[BEGIN Dataset rows]

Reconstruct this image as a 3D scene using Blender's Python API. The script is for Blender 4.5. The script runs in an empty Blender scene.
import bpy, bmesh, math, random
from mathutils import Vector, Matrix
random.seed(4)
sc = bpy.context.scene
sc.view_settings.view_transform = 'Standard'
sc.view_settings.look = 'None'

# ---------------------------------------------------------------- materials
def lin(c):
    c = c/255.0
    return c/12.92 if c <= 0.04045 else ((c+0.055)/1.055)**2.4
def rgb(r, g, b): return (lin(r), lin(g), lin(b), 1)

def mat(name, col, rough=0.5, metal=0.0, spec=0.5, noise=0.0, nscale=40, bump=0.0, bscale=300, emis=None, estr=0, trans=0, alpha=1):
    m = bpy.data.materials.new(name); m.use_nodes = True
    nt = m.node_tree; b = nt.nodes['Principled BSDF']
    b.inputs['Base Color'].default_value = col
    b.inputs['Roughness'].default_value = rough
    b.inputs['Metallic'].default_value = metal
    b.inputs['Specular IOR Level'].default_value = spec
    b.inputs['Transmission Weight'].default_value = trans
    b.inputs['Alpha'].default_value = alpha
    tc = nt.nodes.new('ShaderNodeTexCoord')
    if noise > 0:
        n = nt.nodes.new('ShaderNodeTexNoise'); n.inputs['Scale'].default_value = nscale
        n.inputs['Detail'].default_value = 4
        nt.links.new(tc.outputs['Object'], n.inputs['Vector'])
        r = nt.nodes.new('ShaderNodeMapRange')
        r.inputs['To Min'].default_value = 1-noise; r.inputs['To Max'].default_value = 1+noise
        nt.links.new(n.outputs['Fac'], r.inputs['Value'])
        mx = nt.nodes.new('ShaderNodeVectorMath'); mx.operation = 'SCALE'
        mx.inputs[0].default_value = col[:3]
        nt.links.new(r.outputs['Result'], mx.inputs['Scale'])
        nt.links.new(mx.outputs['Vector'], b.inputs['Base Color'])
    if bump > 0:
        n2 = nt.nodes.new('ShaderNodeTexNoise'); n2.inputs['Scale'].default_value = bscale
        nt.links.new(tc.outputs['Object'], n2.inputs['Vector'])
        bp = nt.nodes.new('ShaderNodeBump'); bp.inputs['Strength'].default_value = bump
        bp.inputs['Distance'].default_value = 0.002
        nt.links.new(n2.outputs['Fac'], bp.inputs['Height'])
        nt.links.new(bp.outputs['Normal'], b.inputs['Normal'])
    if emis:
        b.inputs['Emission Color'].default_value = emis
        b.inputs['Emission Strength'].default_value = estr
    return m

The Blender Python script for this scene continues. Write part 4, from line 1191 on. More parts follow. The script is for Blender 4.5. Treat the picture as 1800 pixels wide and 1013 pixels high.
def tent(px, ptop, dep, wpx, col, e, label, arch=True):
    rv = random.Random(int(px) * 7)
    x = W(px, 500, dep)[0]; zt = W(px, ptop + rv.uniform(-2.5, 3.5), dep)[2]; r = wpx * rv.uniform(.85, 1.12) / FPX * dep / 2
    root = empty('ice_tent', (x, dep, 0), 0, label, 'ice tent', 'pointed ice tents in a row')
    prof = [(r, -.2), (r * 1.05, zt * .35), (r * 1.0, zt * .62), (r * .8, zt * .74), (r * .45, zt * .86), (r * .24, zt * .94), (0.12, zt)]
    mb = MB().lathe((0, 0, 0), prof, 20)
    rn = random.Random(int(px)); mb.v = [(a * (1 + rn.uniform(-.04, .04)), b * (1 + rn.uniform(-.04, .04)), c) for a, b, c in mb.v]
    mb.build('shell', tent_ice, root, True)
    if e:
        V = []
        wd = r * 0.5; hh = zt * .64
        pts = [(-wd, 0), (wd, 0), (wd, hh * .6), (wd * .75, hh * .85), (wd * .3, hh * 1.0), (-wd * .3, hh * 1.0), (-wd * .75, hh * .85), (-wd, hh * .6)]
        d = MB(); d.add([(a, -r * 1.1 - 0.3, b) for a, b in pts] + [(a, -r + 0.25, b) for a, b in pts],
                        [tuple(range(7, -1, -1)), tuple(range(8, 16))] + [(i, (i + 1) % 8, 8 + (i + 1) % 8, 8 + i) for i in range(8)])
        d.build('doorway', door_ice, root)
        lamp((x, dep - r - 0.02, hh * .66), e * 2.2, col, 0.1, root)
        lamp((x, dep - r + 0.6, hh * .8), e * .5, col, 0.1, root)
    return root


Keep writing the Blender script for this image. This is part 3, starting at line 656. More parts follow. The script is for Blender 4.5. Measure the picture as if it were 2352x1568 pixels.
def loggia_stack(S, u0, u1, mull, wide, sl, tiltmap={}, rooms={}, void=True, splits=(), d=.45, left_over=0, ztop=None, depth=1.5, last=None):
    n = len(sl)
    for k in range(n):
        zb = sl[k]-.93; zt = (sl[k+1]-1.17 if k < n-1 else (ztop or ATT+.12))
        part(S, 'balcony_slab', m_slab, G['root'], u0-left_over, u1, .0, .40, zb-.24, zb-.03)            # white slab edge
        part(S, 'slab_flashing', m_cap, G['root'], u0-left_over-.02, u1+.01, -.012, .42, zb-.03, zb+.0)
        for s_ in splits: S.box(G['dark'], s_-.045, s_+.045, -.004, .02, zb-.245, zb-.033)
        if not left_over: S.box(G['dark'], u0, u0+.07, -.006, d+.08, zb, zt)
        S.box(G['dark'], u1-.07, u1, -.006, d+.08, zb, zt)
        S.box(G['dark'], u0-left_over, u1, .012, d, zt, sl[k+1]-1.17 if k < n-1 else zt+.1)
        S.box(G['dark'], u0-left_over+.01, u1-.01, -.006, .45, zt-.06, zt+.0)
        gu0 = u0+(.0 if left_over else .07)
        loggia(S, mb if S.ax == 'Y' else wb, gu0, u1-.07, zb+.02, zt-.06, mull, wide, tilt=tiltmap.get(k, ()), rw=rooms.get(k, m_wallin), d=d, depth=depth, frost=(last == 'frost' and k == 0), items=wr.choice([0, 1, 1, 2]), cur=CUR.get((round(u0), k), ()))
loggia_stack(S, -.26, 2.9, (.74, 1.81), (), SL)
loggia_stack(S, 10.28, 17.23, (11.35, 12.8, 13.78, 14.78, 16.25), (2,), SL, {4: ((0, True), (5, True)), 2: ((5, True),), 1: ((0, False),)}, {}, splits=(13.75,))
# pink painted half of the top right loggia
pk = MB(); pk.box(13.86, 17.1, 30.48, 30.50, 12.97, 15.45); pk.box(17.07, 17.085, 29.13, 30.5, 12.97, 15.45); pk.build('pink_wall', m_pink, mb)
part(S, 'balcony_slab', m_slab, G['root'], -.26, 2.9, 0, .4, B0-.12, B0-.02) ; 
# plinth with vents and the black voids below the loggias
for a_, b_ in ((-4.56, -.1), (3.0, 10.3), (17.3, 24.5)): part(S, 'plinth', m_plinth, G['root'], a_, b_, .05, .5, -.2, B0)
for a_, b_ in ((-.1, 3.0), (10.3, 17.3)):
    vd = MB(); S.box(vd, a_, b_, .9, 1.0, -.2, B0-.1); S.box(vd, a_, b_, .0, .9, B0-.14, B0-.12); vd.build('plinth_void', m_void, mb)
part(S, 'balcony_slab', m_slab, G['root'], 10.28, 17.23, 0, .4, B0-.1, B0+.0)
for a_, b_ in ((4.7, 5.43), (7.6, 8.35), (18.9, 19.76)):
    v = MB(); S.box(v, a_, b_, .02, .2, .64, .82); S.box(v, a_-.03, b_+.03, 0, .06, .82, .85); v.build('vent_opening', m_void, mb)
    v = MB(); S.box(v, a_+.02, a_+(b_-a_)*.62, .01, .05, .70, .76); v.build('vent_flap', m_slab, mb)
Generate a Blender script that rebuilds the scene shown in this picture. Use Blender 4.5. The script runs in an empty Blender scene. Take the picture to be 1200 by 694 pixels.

[END Dataset rows]

What count of lines in the listing contain the word "from"? Reply with the number only.

Written response —
2